**WHAT THE TASK REQUIRES**
Identify the lines bearing the string "parts" and gather them.

--- start of MATERIAL TO PROCESS ---

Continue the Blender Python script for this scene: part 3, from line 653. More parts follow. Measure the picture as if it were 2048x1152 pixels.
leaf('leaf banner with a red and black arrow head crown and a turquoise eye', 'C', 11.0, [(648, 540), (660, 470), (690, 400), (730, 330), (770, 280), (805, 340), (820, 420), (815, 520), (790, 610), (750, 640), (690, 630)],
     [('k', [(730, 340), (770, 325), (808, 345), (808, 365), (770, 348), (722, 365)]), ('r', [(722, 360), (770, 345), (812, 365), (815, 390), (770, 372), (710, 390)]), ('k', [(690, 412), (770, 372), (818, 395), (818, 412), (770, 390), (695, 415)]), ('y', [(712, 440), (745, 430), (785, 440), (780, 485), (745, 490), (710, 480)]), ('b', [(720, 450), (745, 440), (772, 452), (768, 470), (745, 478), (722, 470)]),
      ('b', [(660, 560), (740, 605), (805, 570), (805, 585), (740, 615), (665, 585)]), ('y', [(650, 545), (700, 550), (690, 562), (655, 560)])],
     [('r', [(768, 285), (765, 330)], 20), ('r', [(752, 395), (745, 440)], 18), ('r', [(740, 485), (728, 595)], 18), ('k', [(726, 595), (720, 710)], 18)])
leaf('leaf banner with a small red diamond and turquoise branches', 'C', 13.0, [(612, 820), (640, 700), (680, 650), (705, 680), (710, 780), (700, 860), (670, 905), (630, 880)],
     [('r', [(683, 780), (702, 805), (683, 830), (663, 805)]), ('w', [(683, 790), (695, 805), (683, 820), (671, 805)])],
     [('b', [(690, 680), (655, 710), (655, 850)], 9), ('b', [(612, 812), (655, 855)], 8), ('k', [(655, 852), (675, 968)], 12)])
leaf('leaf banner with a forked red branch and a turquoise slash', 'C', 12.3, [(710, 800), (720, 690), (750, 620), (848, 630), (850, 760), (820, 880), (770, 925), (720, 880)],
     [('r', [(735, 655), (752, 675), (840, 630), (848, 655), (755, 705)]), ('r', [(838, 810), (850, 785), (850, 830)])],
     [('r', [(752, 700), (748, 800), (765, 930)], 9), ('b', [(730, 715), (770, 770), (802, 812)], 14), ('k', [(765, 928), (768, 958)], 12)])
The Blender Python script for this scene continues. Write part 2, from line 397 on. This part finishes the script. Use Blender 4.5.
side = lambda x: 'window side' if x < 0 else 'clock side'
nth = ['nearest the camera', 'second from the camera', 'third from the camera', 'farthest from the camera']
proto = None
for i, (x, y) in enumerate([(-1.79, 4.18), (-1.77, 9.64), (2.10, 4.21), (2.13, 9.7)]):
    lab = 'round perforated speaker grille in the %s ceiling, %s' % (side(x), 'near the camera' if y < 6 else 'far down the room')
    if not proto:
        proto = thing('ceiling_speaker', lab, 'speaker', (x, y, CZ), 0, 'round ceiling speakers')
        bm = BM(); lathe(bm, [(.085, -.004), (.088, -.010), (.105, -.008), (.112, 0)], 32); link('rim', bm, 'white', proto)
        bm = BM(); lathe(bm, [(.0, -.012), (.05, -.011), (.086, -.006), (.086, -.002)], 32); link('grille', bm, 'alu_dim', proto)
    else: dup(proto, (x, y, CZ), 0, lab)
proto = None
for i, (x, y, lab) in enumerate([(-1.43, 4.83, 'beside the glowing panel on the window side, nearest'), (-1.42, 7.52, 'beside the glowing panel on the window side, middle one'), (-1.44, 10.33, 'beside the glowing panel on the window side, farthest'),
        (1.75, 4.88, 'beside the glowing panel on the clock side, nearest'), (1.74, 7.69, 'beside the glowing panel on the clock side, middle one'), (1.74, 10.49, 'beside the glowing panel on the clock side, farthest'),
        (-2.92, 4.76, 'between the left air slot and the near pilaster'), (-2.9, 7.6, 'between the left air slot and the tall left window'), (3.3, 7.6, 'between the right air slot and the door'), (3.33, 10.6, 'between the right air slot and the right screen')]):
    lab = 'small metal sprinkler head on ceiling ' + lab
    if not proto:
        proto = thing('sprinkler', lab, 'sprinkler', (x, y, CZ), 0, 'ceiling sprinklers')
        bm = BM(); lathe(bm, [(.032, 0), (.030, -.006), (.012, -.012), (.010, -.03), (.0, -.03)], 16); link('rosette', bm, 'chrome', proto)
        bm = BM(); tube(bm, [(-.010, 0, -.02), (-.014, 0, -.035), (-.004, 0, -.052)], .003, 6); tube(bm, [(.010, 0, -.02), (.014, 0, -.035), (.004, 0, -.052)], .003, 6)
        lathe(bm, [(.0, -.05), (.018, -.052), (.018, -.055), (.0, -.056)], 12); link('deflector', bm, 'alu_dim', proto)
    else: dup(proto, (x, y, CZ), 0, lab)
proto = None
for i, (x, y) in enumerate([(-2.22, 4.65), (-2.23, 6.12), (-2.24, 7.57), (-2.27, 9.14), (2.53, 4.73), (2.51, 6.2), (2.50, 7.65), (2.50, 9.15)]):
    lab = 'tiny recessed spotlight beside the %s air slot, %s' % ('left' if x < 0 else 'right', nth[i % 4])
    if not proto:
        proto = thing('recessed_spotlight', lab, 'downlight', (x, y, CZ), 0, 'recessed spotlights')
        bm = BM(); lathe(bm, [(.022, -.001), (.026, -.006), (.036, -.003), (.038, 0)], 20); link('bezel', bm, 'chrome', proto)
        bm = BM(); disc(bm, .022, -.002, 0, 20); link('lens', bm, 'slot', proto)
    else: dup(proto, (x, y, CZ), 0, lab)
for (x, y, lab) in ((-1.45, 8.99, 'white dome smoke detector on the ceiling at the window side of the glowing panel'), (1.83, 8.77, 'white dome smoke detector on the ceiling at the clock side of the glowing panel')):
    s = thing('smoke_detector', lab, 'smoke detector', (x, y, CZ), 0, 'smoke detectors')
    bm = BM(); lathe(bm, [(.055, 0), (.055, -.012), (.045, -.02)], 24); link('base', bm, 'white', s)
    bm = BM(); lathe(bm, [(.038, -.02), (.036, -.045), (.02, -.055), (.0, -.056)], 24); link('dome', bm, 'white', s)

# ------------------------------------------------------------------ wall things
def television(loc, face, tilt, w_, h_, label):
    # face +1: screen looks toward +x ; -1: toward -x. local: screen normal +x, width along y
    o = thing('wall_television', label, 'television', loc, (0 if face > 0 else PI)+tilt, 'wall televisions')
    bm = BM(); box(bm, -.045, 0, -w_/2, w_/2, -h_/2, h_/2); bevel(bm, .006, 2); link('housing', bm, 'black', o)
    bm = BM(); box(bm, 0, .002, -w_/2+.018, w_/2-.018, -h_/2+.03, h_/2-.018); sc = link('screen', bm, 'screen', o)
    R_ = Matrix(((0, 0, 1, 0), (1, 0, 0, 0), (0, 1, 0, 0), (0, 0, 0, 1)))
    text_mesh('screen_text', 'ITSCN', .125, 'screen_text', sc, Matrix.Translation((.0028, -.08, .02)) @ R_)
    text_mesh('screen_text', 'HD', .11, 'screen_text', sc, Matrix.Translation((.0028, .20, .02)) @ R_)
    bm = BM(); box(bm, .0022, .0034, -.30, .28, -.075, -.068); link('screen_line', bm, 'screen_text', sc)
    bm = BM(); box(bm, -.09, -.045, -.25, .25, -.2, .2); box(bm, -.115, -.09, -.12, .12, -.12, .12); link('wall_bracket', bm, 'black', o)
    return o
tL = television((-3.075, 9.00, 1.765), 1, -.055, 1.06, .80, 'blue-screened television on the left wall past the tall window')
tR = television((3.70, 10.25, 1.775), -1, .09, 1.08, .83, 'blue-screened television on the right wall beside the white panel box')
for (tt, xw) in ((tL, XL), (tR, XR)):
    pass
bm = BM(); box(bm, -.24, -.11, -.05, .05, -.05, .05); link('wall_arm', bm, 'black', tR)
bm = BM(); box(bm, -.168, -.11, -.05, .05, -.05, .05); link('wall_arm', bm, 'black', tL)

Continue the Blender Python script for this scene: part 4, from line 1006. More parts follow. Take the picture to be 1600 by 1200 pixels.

--- end of MATERIAL TO PROCESS ---

**FINISHED TASK**
Continue the Blender Python script for this scene: part 3, from line 653. More parts follow. Measure the picture as if it were 2048x1152 pixels.
Continue the Blender Python script for this scene: part 4, from line 1006. More parts follow. Take the picture to be 1600 by 1200 pixels.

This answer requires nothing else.